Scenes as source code

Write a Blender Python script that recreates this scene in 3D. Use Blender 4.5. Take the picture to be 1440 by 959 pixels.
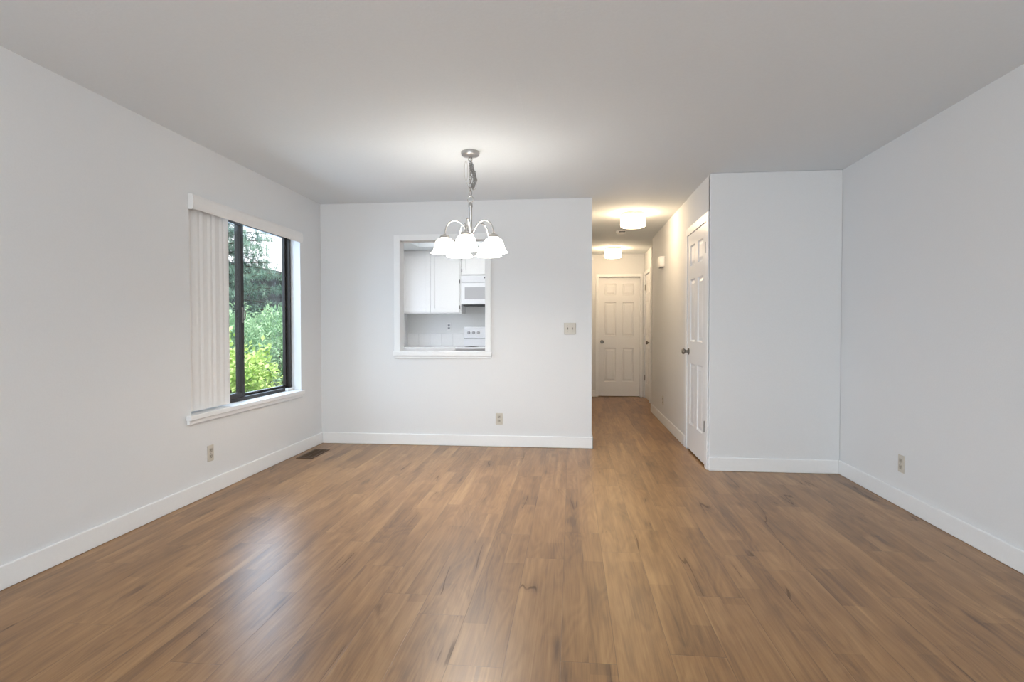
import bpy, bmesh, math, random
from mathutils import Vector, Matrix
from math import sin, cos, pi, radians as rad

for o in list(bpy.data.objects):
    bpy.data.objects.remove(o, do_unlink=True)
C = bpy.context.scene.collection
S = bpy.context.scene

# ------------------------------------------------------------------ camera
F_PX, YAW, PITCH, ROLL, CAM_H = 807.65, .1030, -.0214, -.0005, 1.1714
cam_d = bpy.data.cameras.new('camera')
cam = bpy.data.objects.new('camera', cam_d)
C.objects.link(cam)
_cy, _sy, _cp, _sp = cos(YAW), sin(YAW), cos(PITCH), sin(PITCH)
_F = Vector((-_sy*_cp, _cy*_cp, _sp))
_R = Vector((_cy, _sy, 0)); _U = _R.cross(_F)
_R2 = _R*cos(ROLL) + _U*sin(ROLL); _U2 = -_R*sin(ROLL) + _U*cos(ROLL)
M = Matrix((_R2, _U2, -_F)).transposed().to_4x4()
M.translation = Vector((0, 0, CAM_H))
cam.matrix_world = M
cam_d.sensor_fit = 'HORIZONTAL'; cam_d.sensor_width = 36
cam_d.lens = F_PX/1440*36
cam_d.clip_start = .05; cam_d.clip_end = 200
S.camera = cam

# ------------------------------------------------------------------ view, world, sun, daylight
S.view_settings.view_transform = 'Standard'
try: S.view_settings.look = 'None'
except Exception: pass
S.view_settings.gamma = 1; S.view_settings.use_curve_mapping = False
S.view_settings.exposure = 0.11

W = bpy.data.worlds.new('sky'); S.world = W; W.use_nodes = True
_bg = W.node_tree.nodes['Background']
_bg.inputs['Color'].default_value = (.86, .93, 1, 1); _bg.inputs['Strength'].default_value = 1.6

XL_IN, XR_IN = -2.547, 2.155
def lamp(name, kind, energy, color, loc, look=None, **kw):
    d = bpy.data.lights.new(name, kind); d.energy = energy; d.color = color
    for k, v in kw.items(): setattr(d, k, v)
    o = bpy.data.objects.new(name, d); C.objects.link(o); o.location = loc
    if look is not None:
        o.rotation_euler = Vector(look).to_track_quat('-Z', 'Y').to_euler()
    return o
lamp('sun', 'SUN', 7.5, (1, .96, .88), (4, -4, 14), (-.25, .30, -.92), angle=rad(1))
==
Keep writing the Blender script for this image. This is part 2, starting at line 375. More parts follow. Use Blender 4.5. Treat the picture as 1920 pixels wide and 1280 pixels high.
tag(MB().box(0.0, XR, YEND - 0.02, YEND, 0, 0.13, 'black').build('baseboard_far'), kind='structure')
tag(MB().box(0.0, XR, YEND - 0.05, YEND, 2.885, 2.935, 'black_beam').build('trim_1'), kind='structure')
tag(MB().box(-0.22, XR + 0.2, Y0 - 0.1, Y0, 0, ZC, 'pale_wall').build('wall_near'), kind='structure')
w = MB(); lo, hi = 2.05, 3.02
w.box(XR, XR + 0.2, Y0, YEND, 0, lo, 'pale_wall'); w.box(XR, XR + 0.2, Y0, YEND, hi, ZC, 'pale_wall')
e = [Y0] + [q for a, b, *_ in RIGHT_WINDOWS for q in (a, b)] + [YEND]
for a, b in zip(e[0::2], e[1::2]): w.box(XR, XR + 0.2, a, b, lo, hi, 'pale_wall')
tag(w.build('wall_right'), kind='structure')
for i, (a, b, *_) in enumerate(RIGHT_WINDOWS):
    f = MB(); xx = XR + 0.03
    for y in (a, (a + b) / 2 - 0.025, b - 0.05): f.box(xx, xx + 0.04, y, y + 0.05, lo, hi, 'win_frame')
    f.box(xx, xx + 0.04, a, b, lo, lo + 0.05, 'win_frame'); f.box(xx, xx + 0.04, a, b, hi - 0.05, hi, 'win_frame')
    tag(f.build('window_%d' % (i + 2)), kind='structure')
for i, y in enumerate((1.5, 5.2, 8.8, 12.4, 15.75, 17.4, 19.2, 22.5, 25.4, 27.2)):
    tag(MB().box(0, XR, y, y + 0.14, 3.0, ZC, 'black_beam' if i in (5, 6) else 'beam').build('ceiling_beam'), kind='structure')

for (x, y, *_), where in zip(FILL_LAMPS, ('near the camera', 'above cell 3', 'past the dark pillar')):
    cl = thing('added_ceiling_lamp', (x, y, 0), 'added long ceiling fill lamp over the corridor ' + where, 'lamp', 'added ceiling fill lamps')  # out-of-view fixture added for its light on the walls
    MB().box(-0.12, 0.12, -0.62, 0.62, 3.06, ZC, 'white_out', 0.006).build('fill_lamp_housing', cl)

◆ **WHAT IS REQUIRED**
Leave out the pictures and give again exactly the lines from the one with "Write a Blender" through the one with "1); _bg.inputs['Strength'].default_value = 1.6", and no others.

◆ **THE REPLY**
Write a Blender Python script that recreates this scene in 3D. Use Blender 4.5. Take the picture to be 1440 by 959 pixels.
import bpy, bmesh, math, random
from mathutils import Vector, Matrix
from math import sin, cos, pi, radians as rad

for o in list(bpy.data.objects):
    bpy.data.objects.remove(o, do_unlink=True)
C = bpy.context.scene.collection
S = bpy.context.scene

# ------------------------------------------------------------------ camera
F_PX, YAW, PITCH, ROLL, CAM_H = 807.65, .1030, -.0214, -.0005, 1.1714
cam_d = bpy.data.cameras.new('camera')
cam = bpy.data.objects.new('camera', cam_d)
C.objects.link(cam)
_cy, _sy, _cp, _sp = cos(YAW), sin(YAW), cos(PITCH), sin(PITCH)
_F = Vector((-_sy*_cp, _cy*_cp, _sp))
_R = Vector((_cy, _sy, 0)); _U = _R.cross(_F)
_R2 = _R*cos(ROLL) + _U*sin(ROLL); _U2 = -_R*sin(ROLL) + _U*cos(ROLL)
M = Matrix((_R2, _U2, -_F)).transposed().to_4x4()
M.translation = Vector((0, 0, CAM_H))
cam.matrix_world = M
cam_d.sensor_fit = 'HORIZONTAL'; cam_d.sensor_width = 36
cam_d.lens = F_PX/1440*36
cam_d.clip_start = .05; cam_d.clip_end = 200
S.camera = cam

# ------------------------------------------------------------------ view, world, sun, daylight
S.view_settings.view_transform = 'Standard'
try: S.view_settings.look = 'None'
except Exception: pass
S.view_settings.gamma = 1; S.view_settings.use_curve_mapping = False
S.view_settings.exposure = 0.11

W = bpy.data.worlds.new('sky'); S.world = W; W.use_nodes = True
_bg = W.node_tree.nodes['Background']
_bg.inputs['Color'].default_value = (.86, .93, 1, 1); _bg.inputs['Strength'].default_value = 1.6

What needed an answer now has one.